### Task description
Give every line of the material again, exactly as written.

### Given data

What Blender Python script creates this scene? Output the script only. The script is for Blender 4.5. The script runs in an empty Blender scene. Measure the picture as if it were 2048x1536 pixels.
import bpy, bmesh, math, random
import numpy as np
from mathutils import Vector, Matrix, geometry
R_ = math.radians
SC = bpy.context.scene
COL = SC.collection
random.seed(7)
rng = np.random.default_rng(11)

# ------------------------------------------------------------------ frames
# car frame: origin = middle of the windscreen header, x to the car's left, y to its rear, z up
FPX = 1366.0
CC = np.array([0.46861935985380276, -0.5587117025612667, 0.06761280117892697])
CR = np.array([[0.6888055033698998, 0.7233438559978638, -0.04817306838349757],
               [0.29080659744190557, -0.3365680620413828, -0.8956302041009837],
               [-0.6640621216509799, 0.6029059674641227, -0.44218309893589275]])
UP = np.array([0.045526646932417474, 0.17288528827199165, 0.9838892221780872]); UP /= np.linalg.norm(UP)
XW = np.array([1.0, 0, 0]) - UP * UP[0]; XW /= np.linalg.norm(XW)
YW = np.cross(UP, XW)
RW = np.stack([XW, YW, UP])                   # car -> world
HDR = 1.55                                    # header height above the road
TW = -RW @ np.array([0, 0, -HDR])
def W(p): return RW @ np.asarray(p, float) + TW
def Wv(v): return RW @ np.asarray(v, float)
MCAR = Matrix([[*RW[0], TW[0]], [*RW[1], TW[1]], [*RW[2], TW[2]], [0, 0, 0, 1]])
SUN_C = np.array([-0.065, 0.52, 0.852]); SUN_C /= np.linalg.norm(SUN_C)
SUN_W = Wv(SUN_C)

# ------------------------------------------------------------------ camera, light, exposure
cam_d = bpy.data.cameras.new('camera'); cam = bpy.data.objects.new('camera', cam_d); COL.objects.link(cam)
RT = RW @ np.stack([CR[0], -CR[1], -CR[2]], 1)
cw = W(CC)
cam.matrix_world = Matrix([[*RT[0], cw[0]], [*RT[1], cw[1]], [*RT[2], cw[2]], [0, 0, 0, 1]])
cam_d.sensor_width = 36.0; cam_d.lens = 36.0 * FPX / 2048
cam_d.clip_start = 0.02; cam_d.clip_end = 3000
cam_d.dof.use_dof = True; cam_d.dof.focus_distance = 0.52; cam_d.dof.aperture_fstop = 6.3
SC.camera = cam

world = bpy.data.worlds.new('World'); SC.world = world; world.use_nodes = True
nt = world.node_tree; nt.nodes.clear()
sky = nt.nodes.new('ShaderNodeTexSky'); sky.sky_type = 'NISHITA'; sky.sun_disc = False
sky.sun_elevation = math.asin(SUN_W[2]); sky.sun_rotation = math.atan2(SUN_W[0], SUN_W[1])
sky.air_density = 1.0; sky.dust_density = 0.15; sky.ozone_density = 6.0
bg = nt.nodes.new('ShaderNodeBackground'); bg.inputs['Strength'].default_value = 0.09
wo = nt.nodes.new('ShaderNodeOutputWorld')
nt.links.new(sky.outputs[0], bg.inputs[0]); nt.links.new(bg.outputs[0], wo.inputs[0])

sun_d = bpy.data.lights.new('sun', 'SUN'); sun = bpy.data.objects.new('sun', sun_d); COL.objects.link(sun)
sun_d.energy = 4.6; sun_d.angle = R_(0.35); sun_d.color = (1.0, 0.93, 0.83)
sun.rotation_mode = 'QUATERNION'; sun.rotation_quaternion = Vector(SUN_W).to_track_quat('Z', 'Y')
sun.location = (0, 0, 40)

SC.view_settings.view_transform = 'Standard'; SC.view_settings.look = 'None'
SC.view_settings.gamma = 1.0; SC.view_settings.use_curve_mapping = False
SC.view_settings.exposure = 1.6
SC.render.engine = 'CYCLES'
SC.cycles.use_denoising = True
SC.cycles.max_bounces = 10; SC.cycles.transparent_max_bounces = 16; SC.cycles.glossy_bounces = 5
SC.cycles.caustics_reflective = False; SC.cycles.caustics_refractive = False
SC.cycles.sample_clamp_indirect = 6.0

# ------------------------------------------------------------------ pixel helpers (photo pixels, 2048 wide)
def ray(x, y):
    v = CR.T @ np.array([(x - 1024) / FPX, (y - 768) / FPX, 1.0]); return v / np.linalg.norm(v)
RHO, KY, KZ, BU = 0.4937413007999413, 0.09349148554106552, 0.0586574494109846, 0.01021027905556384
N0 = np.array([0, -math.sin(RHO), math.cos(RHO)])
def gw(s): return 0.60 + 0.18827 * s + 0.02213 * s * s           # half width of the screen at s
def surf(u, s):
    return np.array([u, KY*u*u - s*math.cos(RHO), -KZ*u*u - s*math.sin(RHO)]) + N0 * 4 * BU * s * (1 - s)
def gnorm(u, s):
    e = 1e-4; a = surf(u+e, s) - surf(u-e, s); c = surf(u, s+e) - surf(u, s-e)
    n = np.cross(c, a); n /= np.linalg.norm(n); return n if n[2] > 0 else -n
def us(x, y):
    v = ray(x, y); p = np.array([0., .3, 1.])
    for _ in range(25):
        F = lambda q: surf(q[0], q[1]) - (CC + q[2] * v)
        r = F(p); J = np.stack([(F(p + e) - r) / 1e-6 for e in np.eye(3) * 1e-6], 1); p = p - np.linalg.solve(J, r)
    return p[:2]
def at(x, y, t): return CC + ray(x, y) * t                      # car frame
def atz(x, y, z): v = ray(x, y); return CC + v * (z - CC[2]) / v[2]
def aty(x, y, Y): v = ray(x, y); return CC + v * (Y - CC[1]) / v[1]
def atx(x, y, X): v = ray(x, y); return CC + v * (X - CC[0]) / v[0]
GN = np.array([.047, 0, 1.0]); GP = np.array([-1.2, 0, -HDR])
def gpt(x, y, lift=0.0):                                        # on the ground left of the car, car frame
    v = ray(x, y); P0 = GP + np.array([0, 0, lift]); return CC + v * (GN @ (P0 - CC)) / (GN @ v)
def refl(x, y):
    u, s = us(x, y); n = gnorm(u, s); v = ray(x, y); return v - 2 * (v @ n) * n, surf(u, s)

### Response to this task
What Blender Python script creates this scene? Output the script only. The script is for Blender 4.5. The script runs in an empty Blender scene. Measure the picture as if it were 2048x1536 pixels.
import bpy, bmesh, math, random
import numpy as np
from mathutils import Vector, Matrix, geometry
R_ = math.radians
SC = bpy.context.scene
COL = SC.collection
random.seed(7)
rng = np.random.default_rng(11)

# ------------------------------------------------------------------ frames
# car frame: origin = middle of the windscreen header, x to the car's left, y to its rear, z up
FPX = 1366.0
CC = np.array([0.46861935985380276, -0.5587117025612667, 0.06761280117892697])
CR = np.array([[0.6888055033698998, 0.7233438559978638, -0.04817306838349757],
               [0.29080659744190557, -0.3365680620413828, -0.8956302041009837],
               [-0.6640621216509799, 0.6029059674641227, -0.44218309893589275]])
UP = np.array([0.045526646932417474, 0.17288528827199165, 0.9838892221780872]); UP /= np.linalg.norm(UP)
XW = np.array([1.0, 0, 0]) - UP * UP[0]; XW /= np.linalg.norm(XW)
YW = np.cross(UP, XW)
RW = np.stack([XW, YW, UP])                   # car -> world
HDR = 1.55                                    # header height above the road
TW = -RW @ np.array([0, 0, -HDR])
def W(p): return RW @ np.asarray(p, float) + TW
def Wv(v): return RW @ np.asarray(v, float)
MCAR = Matrix([[*RW[0], TW[0]], [*RW[1], TW[1]], [*RW[2], TW[2]], [0, 0, 0, 1]])
SUN_C = np.array([-0.065, 0.52, 0.852]); SUN_C /= np.linalg.norm(SUN_C)
SUN_W = Wv(SUN_C)

# ------------------------------------------------------------------ camera, light, exposure
cam_d = bpy.data.cameras.new('camera'); cam = bpy.data.objects.new('camera', cam_d); COL.objects.link(cam)
RT = RW @ np.stack([CR[0], -CR[1], -CR[2]], 1)
cw = W(CC)
cam.matrix_world = Matrix([[*RT[0], cw[0]], [*RT[1], cw[1]], [*RT[2], cw[2]], [0, 0, 0, 1]])
cam_d.sensor_width = 36.0; cam_d.lens = 36.0 * FPX / 2048
cam_d.clip_start = 0.02; cam_d.clip_end = 3000
cam_d.dof.use_dof = True; cam_d.dof.focus_distance = 0.52; cam_d.dof.aperture_fstop = 6.3
SC.camera = cam

world = bpy.data.worlds.new('World'); SC.world = world; world.use_nodes = True
nt = world.node_tree; nt.nodes.clear()
sky = nt.nodes.new('ShaderNodeTexSky'); sky.sky_type = 'NISHITA'; sky.sun_disc = False
sky.sun_elevation = math.asin(SUN_W[2]); sky.sun_rotation = math.atan2(SUN_W[0], SUN_W[1])
sky.air_density = 1.0; sky.dust_density = 0.15; sky.ozone_density = 6.0
bg = nt.nodes.new('ShaderNodeBackground'); bg.inputs['Strength'].default_value = 0.09
wo = nt.nodes.new('ShaderNodeOutputWorld')
nt.links.new(sky.outputs[0], bg.inputs[0]); nt.links.new(bg.outputs[0], wo.inputs[0])

sun_d = bpy.data.lights.new('sun', 'SUN'); sun = bpy.data.objects.new('sun', sun_d); COL.objects.link(sun)
sun_d.energy = 4.6; sun_d.angle = R_(0.35); sun_d.color = (1.0, 0.93, 0.83)
sun.rotation_mode = 'QUATERNION'; sun.rotation_quaternion = Vector(SUN_W).to_track_quat('Z', 'Y')
sun.location = (0, 0, 40)

SC.view_settings.view_transform = 'Standard'; SC.view_settings.look = 'None'
SC.view_settings.gamma = 1.0; SC.view_settings.use_curve_mapping = False
SC.view_settings.exposure = 1.6
SC.render.engine = 'CYCLES'
SC.cycles.use_denoising = True
SC.cycles.max_bounces = 10; SC.cycles.transparent_max_bounces = 16; SC.cycles.glossy_bounces = 5
SC.cycles.caustics_reflective = False; SC.cycles.caustics_refractive = False
SC.cycles.sample_clamp_indirect = 6.0

# ------------------------------------------------------------------ pixel helpers (photo pixels, 2048 wide)
def ray(x, y):
    v = CR.T @ np.array([(x - 1024) / FPX, (y - 768) / FPX, 1.0]); return v / np.linalg.norm(v)
RHO, KY, KZ, BU = 0.4937413007999413, 0.09349148554106552, 0.0586574494109846, 0.01021027905556384
N0 = np.array([0, -math.sin(RHO), math.cos(RHO)])
def gw(s): return 0.60 + 0.18827 * s + 0.02213 * s * s           # half width of the screen at s
def surf(u, s):
    return np.array([u, KY*u*u - s*math.cos(RHO), -KZ*u*u - s*math.sin(RHO)]) + N0 * 4 * BU * s * (1 - s)
def gnorm(u, s):
    e = 1e-4; a = surf(u+e, s) - surf(u-e, s); c = surf(u, s+e) - surf(u, s-e)
    n = np.cross(c, a); n /= np.linalg.norm(n); return n if n[2] > 0 else -n
def us(x, y):
    v = ray(x, y); p = np.array([0., .3, 1.])
    for _ in range(25):
        F = lambda q: surf(q[0], q[1]) - (CC + q[2] * v)
        r = F(p); J = np.stack([(F(p + e) - r) / 1e-6 for e in np.eye(3) * 1e-6], 1); p = p - np.linalg.solve(J, r)
    return p[:2]
def at(x, y, t): return CC + ray(x, y) * t                      # car frame
def atz(x, y, z): v = ray(x, y); return CC + v * (z - CC[2]) / v[2]
def aty(x, y, Y): v = ray(x, y); return CC + v * (Y - CC[1]) / v[1]
def atx(x, y, X): v = ray(x, y); return CC + v * (X - CC[0]) / v[0]
GN = np.array([.047, 0, 1.0]); GP = np.array([-1.2, 0, -HDR])
def gpt(x, y, lift=0.0):                                        # on the ground left of the car, car frame
    v = ray(x, y); P0 = GP + np.array([0, 0, lift]); return CC + v * (GN @ (P0 - CC)) / (GN @ v)
def refl(x, y):
    u, s = us(x, y); n = gnorm(u, s); v = ray(x, y); return v - 2 * (v @ n) * n, surf(u, s)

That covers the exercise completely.